In one painting in this series titled “Situation(female)” three female shoppers appear in the center of the canvas holding luxurious bags. Their similar body shapes and styles of dress seem to suggest something about the women of today.

Apgujeong Station, line No. 3, exit 2


ONE AND J. GALLERY, Gahoe-dong

To Dec. 5: “Another Boring Day.”

The work of artist Kwon Kyung-hwan addresses the violent images that bombard us, on television, the Internet and in other mass media formats. Kwon explores how these images of terror, death, war and suicide, which present themselves almost daily, work to numb us to the real pain and suffering of the people we see. He tries to portray this reality by simplifying the images with lines. The works present death, which has always been interpreted as something to be feared, as nothing more than an image, with all feeling removed.

In the piece titled “2009,” Kwon uses the outline of an image of a dead body that he found on the Internet.
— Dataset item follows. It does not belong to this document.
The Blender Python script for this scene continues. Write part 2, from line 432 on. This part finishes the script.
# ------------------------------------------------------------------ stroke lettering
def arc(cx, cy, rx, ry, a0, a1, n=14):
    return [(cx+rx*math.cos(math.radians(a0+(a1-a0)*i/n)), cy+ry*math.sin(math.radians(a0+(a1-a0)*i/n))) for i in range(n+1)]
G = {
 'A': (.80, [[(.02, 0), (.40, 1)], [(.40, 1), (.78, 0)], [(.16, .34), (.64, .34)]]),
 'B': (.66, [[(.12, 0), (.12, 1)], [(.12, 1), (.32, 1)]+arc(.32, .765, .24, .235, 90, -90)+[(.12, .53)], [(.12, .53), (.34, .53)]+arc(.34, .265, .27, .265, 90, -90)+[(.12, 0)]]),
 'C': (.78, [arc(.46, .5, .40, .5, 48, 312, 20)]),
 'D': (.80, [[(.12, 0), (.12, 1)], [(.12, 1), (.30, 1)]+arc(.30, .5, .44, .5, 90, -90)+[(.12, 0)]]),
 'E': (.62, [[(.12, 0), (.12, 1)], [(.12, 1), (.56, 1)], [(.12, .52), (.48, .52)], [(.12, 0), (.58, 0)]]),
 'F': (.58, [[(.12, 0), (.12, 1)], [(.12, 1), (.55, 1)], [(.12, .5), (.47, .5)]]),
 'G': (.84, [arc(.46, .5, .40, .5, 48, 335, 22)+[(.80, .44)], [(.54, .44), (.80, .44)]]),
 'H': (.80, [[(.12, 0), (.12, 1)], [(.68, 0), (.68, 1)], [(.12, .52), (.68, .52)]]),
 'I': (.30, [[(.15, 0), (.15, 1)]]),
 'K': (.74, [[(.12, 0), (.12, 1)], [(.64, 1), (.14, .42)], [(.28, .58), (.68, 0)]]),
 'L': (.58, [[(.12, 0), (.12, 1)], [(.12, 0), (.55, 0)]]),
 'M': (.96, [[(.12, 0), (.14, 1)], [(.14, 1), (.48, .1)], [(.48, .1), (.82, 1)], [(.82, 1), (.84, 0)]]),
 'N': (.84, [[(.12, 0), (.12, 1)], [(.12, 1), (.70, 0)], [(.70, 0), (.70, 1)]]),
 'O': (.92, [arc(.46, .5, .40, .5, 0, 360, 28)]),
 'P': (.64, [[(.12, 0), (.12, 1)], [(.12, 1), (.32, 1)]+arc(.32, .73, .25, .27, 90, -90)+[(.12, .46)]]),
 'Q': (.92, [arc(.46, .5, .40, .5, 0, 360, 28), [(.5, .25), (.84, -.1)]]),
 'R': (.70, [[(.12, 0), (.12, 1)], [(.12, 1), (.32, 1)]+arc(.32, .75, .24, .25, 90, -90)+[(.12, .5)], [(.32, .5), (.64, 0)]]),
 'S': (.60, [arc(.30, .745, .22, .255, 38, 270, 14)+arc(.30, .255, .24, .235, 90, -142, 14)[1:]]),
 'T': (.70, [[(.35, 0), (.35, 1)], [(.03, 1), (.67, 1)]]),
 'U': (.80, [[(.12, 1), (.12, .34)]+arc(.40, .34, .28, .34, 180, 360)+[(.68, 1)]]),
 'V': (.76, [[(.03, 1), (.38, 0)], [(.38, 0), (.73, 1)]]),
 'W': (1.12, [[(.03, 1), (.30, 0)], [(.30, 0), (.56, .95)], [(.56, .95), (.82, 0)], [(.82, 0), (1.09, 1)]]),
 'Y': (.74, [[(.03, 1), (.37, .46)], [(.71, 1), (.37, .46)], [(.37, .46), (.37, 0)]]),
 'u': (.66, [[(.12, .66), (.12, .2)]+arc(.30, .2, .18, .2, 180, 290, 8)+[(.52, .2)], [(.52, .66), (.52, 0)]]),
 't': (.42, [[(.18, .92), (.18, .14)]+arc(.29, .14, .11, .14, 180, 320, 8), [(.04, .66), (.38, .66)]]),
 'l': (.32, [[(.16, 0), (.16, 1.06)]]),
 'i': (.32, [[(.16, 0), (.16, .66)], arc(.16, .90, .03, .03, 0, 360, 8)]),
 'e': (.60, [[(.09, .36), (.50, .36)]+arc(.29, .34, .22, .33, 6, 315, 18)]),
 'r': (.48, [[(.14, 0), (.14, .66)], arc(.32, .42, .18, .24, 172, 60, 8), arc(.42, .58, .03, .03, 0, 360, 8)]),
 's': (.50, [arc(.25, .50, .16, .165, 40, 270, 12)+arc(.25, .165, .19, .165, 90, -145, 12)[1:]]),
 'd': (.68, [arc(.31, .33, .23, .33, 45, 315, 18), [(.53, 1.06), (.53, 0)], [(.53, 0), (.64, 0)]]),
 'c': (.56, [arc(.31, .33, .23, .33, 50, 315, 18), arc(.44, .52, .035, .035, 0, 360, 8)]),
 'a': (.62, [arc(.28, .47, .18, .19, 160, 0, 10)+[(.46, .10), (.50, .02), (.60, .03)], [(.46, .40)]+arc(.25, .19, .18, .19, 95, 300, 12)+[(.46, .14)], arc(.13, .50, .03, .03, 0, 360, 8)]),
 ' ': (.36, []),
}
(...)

What remains is the undeniable presence of the dead body but not the horrific details about it.

His paintings, drawings, sculpture and videos juxtapose cartoons and pop culture images with apocalyptic or war scenes, mixing two vastly different but familiar images. The result is that the power of the individual image is counterbalanced by the images that surround it.

Kwon has shown his work in many group exhibitions worldwide including in Paris, Hong Kong and the United States.

In 2007, he and French artist Lionel Sabatte held a two-person show at One and J. Gallery, which was curated by Michel Nuridsany.

Anguk Station, line No. 3, exit 2


GALLERY K.O.N.G., Palpan-dong

To Dec. 6: “Unstable Beauty.”

Artist Min Jung-yeon, who is based in Paris, has been called one of the blue-chip artists of Asia.

The exhibition focuses on the dilemmas people face and the emotions that arise as they confront the negativity of today’s capitalist society.

The piece “A walk II” portrays a man on a walk with his dog. While it seems that there are peaceful clouds in the sky, we gradually come to realize that it is actually air pollution coming from a nearby factory.

Min typically takes more than three months to finish one piece, which allows her to bring out the details and originality of the scene she is trying to create.

Min has shown her work in solo and group exhibitions in Switzerland, Germany, the U.S. and France.

She trained at Hongik University, from which she received her license in painting, and L’Ecole National Superieure des Beaux-Arts, from which she received her graduate degree.

Anguk Station, line No. 3, exit 1


OPERA GALLERY, Cheongdam-dong

To Dec. 6: “Romero Britto.”

Brazilian artist Romero Britto is known for combining cubism and pop art to birth the new genre of “neo-pop cubism.” The subjects of his works are usually flowers or animals. These simple subjects are rendered in bold primary colors and then divided into pieces by bold black lines.

The brightness and boldness of his work has attracted the attention of a wide range of fans, including Prince Albert II of Monaco, actress Demi Moore and actor tuned governor of California Arnold Schwarzenegger, all of whom have purchased Britto’s paintings.

This exhibition consists of six paintings and eleven sculptures.

Britto, who came from a poor background himself, started a foundation for underprivileged children in 2007. He continued this work in Korea through an art and education event for low-income children.

Cheongdam Station, line No. 7, exit 9


Information is culled from the galleries and other online sources.